** begin COLLECTED MATERIAL **
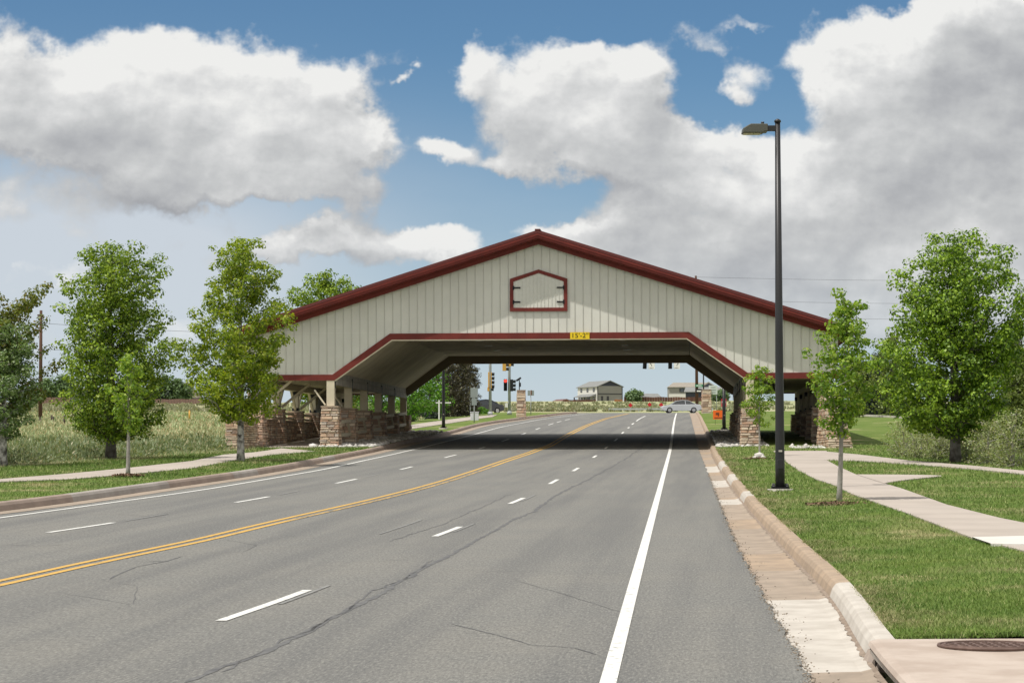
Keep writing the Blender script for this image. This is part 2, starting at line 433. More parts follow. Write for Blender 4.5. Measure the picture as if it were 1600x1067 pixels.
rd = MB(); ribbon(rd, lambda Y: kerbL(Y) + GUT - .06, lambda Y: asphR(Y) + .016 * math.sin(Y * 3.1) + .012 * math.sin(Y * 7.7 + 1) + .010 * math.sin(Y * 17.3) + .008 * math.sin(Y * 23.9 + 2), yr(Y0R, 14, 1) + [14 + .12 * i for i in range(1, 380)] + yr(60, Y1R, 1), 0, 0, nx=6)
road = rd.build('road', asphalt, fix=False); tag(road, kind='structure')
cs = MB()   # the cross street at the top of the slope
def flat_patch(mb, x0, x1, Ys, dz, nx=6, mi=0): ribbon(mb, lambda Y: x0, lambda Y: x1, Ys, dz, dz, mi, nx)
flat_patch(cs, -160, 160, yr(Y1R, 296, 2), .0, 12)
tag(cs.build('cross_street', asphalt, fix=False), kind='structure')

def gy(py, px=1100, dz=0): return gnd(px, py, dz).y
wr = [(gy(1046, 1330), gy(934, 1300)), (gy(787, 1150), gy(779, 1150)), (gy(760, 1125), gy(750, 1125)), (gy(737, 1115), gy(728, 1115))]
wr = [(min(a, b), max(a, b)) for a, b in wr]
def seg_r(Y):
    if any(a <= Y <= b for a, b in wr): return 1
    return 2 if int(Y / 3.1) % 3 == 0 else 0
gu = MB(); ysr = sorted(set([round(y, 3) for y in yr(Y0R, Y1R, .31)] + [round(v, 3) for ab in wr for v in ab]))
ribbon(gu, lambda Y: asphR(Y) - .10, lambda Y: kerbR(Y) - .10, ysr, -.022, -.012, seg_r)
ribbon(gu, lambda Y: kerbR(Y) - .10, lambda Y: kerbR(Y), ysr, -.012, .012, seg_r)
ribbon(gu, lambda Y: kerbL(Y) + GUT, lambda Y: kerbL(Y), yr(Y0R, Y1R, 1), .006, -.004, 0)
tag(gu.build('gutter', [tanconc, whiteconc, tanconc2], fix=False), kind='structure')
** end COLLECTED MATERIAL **
## WRITTEN PROBLEM
The material above holds pictures; copy everything else in it exactly.

## CORRECT RESPONSE
Keep writing the Blender script for this image. This is part 2, starting at line 433. More parts follow. Write for Blender 4.5. Measure the picture as if it were 1600x1067 pixels.
rd = MB(); ribbon(rd, lambda Y: kerbL(Y) + GUT - .06, lambda Y: asphR(Y) + .016 * math.sin(Y * 3.1) + .012 * math.sin(Y * 7.7 + 1) + .010 * math.sin(Y * 17.3) + .008 * math.sin(Y * 23.9 + 2), yr(Y0R, 14, 1) + [14 + .12 * i for i in range(1, 380)] + yr(60, Y1R, 1), 0, 0, nx=6)
road = rd.build('road', asphalt, fix=False); tag(road, kind='structure')
cs = MB()   # the cross street at the top of the slope
def flat_patch(mb, x0, x1, Ys, dz, nx=6, mi=0): ribbon(mb, lambda Y: x0, lambda Y: x1, Ys, dz, dz, mi, nx)
flat_patch(cs, -160, 160, yr(Y1R, 296, 2), .0, 12)
tag(cs.build('cross_street', asphalt, fix=False), kind='structure')

def gy(py, px=1100, dz=0): return gnd(px, py, dz).y
wr = [(gy(1046, 1330), gy(934, 1300)), (gy(787, 1150), gy(779, 1150)), (gy(760, 1125), gy(750, 1125)), (gy(737, 1115), gy(728, 1115))]
wr = [(min(a, b), max(a, b)) for a, b in wr]
def seg_r(Y):
    if any(a <= Y <= b for a, b in wr): return 1
    return 2 if int(Y / 3.1) % 3 == 0 else 0
gu = MB(); ysr = sorted(set([round(y, 3) for y in yr(Y0R, Y1R, .31)] + [round(v, 3) for ab in wr for v in ab]))
ribbon(gu, lambda Y: asphR(Y) - .10, lambda Y: kerbR(Y) - .10, ysr, -.022, -.012, seg_r)
ribbon(gu, lambda Y: kerbR(Y) - .10, lambda Y: kerbR(Y), ysr, -.012, .012, seg_r)
ribbon(gu, lambda Y: kerbL(Y) + GUT, lambda Y: kerbL(Y), yr(Y0R, Y1R, 1), .006, -.004, 0)
tag(gu.build('gutter', [tanconc, whiteconc, tanconc2], fix=False), kind='structure')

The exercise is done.